§ Aim: Pull out every line below that contains the word "Blender".

§ Dataset:

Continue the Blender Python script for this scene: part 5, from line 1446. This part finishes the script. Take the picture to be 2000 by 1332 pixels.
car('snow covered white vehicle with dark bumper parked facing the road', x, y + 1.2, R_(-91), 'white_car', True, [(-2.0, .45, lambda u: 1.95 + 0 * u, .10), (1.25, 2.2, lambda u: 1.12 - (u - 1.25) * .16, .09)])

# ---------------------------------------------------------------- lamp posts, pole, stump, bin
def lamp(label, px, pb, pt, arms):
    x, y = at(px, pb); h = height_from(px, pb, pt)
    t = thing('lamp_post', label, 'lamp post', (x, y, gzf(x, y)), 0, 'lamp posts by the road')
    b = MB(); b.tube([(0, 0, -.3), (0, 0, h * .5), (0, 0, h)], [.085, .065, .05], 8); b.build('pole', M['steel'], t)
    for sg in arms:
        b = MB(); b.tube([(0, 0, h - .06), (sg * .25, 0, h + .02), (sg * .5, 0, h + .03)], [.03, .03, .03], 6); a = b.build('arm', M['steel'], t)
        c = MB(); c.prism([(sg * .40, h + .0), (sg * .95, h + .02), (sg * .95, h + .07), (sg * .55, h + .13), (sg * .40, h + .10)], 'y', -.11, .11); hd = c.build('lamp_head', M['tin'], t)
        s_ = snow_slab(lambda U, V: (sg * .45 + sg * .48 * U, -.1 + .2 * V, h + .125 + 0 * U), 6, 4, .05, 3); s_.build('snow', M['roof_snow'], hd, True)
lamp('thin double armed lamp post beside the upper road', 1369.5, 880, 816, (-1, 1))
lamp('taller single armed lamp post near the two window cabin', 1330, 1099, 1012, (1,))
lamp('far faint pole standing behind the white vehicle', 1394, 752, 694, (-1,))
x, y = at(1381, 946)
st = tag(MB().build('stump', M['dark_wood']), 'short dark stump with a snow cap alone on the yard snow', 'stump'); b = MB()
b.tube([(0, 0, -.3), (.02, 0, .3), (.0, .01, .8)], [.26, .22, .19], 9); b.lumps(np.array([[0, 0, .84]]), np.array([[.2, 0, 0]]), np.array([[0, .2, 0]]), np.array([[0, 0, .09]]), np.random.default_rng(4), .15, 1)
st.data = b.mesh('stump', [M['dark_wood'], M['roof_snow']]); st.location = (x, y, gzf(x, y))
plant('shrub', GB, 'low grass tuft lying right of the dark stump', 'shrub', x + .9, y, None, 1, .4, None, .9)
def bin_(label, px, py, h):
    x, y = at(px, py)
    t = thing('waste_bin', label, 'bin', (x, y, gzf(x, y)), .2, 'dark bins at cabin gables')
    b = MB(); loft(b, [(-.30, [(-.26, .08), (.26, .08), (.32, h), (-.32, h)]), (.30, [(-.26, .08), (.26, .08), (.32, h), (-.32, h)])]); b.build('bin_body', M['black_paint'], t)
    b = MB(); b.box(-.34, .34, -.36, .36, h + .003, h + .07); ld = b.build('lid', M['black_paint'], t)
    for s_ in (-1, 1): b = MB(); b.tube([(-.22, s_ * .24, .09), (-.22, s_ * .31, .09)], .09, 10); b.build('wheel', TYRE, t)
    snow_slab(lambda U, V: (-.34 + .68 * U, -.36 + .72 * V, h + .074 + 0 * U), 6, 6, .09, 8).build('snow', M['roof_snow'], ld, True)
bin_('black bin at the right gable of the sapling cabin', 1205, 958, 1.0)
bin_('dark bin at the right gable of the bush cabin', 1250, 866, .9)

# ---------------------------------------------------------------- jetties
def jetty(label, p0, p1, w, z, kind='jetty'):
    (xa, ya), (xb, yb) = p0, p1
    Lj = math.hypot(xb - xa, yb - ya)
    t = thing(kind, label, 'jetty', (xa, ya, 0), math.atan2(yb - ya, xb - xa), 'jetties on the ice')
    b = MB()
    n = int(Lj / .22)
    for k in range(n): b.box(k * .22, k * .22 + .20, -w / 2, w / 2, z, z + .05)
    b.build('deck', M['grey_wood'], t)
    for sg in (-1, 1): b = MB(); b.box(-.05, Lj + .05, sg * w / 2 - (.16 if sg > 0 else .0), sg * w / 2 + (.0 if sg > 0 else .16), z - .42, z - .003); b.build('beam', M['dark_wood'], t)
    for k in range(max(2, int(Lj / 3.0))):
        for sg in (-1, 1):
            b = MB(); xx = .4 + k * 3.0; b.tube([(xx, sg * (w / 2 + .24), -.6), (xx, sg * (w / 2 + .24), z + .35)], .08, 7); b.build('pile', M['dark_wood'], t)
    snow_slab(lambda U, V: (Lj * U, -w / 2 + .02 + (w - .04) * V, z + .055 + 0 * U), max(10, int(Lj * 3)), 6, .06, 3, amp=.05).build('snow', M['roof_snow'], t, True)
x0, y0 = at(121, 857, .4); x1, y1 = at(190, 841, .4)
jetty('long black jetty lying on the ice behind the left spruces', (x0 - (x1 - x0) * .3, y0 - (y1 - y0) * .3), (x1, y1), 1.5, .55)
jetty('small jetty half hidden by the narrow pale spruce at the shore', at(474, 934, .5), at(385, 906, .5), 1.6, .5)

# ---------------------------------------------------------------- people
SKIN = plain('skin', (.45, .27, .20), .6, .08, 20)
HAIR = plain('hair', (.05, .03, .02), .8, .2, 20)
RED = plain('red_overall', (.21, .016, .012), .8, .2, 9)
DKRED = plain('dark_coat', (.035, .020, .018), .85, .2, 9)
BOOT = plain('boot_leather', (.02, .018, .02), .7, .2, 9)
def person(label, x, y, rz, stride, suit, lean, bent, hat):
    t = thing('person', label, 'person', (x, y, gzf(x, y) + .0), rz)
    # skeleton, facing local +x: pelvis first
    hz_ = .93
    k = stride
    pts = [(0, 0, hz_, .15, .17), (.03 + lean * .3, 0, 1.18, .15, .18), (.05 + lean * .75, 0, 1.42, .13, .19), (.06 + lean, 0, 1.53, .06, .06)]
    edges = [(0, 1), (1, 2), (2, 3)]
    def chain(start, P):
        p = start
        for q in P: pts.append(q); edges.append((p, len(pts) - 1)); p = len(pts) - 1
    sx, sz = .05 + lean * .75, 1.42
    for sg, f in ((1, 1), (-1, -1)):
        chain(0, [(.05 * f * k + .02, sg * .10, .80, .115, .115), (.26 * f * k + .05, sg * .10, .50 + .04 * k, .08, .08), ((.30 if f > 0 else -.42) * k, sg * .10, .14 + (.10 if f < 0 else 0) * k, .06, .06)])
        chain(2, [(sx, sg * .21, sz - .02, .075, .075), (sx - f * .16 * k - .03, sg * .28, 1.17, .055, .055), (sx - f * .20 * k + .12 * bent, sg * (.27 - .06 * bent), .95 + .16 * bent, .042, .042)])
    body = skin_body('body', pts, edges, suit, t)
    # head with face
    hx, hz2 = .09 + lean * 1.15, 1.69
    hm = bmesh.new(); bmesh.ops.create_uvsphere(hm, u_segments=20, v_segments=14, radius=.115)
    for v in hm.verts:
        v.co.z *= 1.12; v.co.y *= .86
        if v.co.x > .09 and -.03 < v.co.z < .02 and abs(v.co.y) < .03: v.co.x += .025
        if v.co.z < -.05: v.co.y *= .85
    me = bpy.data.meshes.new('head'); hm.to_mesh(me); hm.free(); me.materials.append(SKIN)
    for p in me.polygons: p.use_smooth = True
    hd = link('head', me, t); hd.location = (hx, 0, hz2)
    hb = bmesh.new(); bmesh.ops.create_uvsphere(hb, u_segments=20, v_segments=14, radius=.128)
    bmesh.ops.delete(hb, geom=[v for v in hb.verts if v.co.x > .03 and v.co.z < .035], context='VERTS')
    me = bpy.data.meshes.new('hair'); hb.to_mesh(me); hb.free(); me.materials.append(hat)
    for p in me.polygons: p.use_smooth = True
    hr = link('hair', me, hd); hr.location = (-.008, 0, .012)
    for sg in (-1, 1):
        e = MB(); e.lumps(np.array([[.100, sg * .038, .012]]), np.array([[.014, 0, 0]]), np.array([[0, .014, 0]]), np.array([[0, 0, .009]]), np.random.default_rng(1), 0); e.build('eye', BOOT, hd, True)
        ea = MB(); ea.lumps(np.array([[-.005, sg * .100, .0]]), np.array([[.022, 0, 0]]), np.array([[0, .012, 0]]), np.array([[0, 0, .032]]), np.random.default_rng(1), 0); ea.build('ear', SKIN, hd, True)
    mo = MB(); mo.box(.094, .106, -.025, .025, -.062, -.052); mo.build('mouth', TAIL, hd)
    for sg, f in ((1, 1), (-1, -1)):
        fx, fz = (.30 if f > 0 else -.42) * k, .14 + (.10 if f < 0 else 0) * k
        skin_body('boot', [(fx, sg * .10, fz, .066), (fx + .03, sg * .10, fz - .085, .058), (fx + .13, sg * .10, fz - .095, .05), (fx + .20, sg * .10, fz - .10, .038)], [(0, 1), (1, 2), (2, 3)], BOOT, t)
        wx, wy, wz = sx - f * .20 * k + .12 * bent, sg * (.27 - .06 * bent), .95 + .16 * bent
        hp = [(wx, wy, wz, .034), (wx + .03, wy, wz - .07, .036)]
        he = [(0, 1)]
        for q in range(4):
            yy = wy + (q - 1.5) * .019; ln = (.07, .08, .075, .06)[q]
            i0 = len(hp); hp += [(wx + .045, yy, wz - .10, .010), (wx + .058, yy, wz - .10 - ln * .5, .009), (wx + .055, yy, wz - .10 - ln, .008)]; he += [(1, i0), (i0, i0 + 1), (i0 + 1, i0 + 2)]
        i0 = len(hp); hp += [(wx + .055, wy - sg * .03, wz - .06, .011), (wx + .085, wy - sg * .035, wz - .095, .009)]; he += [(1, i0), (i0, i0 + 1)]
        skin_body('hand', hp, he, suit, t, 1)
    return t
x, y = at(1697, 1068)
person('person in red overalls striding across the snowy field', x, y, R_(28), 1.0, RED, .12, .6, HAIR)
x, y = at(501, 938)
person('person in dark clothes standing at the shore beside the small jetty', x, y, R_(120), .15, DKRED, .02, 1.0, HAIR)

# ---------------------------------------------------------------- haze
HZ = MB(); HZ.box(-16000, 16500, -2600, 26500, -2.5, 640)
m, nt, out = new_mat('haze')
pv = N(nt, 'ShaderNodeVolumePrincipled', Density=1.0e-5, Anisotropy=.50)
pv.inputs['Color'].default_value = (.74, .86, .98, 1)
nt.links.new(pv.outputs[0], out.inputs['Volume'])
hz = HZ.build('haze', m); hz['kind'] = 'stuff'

* * *

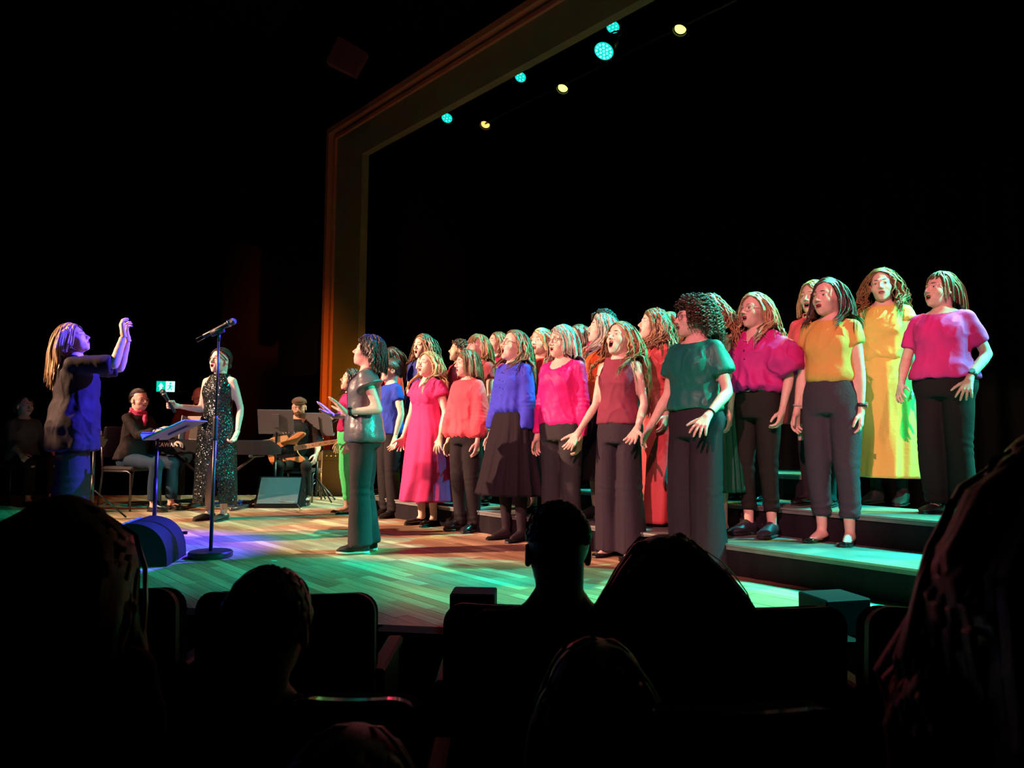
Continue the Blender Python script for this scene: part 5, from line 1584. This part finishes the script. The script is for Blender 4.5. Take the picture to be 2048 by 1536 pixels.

* * *

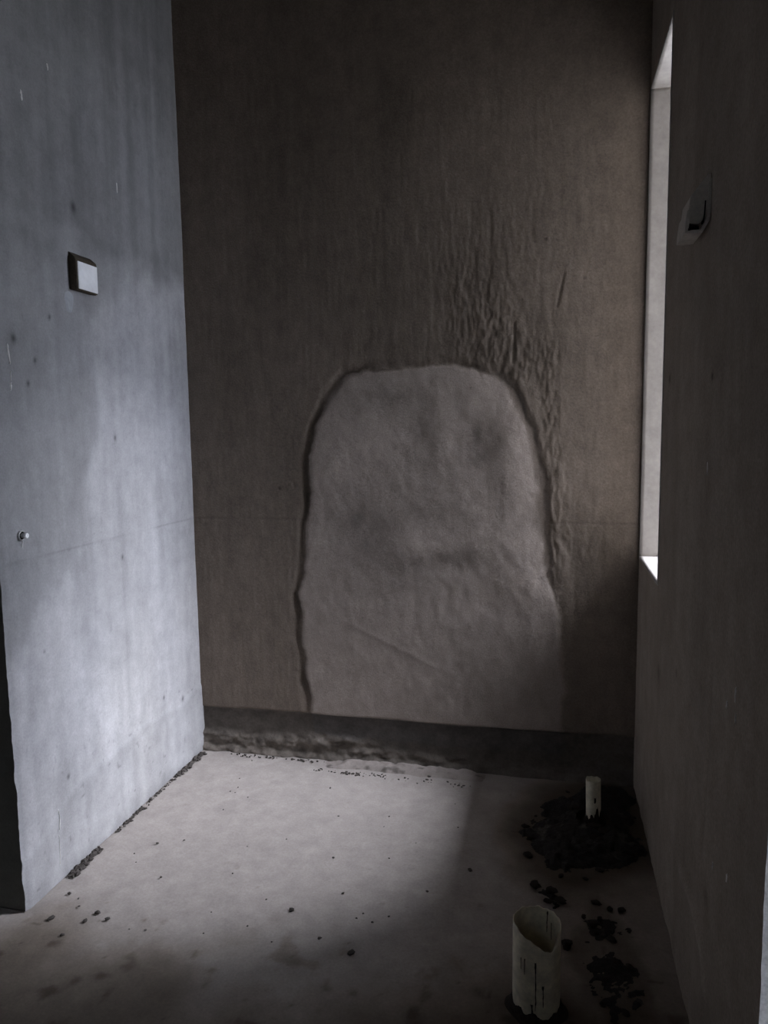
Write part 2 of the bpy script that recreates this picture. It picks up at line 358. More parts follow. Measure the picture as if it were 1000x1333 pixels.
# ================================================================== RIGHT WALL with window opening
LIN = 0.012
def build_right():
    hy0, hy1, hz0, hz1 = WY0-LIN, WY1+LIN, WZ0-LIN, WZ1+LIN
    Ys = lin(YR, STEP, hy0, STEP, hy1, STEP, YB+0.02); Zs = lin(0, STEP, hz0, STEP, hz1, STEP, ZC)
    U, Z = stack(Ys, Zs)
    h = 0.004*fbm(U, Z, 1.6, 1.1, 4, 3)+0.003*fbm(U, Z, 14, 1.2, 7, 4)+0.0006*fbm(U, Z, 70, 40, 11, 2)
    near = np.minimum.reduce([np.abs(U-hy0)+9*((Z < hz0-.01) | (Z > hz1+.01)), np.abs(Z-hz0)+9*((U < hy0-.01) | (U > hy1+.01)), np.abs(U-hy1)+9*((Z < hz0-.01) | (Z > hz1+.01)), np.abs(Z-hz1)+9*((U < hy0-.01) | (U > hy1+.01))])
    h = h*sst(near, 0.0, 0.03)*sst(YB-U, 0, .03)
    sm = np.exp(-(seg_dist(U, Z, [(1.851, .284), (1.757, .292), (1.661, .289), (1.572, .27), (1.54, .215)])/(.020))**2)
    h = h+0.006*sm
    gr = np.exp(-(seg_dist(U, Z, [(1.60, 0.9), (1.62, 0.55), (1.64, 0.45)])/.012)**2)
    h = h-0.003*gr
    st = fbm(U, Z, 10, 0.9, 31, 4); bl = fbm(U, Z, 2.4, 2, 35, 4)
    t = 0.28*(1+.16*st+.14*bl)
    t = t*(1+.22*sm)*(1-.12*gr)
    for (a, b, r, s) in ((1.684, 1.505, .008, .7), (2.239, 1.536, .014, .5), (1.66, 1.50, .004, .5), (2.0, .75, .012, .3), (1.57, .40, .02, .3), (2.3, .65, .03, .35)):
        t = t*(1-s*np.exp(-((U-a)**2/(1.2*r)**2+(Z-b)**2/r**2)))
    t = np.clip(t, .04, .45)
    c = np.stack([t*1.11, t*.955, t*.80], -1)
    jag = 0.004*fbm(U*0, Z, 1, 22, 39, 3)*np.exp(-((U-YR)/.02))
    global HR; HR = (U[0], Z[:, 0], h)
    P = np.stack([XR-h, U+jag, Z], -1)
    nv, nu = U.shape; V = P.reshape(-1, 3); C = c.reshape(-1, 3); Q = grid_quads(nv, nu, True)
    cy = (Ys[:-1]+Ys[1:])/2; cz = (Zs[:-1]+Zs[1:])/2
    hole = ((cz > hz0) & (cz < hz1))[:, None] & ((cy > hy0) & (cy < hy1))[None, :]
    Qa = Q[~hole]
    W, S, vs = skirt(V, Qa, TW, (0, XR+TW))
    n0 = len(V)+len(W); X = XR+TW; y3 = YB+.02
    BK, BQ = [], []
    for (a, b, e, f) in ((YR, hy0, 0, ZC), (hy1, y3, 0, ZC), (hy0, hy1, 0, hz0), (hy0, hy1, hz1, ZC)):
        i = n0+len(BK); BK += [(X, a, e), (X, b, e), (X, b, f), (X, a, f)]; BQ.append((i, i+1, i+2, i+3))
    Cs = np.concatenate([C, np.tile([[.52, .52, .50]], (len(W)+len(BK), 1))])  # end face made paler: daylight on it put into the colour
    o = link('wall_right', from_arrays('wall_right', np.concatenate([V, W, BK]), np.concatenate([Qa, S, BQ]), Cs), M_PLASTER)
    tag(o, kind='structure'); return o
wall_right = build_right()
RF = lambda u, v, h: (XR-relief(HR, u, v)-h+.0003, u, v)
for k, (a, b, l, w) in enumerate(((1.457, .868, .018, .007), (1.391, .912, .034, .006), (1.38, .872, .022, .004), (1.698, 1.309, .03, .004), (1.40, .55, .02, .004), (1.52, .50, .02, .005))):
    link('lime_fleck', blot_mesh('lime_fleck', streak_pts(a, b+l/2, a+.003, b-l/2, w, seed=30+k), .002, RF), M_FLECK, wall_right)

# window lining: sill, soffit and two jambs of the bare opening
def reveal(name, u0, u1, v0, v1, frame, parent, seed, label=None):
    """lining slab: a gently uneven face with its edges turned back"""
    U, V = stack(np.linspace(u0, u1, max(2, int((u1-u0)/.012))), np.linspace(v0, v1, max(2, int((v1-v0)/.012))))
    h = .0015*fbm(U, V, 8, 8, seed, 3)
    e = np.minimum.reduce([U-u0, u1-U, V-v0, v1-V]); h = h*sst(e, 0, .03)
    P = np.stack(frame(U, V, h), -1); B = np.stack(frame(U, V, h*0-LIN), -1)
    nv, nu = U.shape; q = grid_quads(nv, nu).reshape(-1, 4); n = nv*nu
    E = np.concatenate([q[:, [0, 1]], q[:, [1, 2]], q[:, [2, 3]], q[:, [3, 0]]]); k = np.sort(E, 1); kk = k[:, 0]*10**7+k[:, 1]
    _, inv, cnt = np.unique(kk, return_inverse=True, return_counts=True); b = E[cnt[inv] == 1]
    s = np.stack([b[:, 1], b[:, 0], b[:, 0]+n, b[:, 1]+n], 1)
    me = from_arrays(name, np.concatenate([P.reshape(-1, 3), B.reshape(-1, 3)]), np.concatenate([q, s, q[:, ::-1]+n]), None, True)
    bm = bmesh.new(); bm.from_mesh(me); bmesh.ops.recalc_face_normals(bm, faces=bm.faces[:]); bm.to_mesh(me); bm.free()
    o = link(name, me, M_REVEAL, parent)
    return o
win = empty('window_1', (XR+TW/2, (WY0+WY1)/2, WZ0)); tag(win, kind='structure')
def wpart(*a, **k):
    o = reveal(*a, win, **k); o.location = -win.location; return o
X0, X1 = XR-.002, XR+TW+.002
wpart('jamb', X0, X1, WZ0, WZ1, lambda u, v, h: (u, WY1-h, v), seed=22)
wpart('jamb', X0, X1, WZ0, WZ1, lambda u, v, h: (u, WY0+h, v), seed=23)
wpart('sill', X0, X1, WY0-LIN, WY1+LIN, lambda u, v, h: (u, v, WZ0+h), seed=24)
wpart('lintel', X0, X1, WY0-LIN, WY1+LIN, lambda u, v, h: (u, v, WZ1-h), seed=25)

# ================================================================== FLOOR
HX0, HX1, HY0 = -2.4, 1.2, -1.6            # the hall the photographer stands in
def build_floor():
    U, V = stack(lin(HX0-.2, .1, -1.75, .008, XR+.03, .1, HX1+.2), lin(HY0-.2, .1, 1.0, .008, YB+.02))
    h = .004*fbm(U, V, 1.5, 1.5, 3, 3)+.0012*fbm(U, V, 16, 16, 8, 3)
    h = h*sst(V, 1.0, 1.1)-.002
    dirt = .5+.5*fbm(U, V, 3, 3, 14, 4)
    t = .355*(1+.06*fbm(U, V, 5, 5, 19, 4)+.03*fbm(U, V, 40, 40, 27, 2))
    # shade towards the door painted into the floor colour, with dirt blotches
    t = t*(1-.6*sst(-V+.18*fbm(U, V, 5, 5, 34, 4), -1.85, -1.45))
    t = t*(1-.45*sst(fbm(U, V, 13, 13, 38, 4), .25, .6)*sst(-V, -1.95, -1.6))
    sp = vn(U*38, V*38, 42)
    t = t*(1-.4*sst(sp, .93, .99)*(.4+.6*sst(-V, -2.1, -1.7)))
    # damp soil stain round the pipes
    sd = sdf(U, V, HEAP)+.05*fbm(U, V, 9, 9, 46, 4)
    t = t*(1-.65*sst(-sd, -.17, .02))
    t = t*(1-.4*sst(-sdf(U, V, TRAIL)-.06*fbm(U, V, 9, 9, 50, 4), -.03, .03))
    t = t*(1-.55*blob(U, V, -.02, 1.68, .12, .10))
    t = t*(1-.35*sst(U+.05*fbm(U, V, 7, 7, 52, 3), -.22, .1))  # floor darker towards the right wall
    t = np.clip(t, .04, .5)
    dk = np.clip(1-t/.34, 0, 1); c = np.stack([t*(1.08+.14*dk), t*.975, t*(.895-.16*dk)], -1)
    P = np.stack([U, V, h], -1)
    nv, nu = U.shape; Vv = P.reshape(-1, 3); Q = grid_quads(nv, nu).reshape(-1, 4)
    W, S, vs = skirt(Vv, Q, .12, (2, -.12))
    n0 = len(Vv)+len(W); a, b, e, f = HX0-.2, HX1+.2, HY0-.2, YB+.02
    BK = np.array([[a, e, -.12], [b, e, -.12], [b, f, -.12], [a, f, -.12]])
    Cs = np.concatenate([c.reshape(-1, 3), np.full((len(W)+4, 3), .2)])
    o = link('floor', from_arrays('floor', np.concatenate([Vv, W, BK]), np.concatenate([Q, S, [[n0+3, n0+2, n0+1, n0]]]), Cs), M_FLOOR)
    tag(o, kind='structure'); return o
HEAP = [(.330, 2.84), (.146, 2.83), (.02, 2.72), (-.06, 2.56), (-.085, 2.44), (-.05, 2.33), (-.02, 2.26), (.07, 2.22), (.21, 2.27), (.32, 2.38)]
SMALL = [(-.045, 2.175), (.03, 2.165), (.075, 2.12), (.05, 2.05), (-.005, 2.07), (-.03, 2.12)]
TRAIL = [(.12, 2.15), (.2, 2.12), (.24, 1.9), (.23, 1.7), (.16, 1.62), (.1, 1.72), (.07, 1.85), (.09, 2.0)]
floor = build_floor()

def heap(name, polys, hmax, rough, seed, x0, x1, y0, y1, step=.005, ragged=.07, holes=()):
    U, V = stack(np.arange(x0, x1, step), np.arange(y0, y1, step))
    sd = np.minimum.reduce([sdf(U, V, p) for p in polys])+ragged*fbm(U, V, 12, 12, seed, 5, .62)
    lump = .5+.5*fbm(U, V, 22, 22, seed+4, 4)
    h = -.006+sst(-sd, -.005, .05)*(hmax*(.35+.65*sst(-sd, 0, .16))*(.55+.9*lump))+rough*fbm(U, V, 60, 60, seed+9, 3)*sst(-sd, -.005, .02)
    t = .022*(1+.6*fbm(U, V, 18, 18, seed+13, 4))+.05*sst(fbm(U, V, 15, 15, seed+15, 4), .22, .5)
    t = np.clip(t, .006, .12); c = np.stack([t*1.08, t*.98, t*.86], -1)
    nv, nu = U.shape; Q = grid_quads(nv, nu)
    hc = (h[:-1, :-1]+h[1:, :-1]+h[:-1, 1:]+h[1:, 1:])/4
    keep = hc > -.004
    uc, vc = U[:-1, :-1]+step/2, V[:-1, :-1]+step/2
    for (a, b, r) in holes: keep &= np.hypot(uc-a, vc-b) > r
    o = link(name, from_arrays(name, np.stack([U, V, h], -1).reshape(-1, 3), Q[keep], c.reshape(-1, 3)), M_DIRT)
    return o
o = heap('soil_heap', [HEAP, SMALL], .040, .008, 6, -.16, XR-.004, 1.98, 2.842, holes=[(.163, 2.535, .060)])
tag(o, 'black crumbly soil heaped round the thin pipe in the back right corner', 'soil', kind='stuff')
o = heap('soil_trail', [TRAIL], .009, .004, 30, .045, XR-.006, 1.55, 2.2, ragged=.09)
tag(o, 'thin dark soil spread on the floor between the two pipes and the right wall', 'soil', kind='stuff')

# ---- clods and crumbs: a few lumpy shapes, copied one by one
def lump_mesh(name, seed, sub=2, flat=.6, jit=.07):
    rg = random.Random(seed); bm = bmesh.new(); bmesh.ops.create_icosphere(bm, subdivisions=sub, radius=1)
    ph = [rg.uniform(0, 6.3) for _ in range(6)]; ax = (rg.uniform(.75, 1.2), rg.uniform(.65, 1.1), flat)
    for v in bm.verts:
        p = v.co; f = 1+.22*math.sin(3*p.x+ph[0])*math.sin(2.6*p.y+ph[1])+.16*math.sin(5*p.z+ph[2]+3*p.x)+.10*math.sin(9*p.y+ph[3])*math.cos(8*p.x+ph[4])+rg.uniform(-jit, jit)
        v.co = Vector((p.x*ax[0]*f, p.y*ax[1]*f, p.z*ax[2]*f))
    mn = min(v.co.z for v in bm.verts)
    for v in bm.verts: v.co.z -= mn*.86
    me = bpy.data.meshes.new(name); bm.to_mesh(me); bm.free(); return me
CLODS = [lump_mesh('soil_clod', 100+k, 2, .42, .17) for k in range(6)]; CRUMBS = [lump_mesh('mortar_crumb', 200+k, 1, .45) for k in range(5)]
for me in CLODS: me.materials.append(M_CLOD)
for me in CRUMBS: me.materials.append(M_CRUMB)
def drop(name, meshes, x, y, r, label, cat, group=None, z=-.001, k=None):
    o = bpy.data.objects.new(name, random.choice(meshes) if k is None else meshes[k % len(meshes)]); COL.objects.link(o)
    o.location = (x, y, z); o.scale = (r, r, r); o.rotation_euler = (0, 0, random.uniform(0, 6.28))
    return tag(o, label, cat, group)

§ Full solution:
Continue the Blender Python script for this scene: part 5, from line 1446. This part finishes the script. Take the picture to be 2000 by 1332 pixels.
Continue the Blender Python script for this scene: part 5, from line 1584. This part finishes the script. The script is for Blender 4.5. Take the picture to be 2048 by 1536 pixels.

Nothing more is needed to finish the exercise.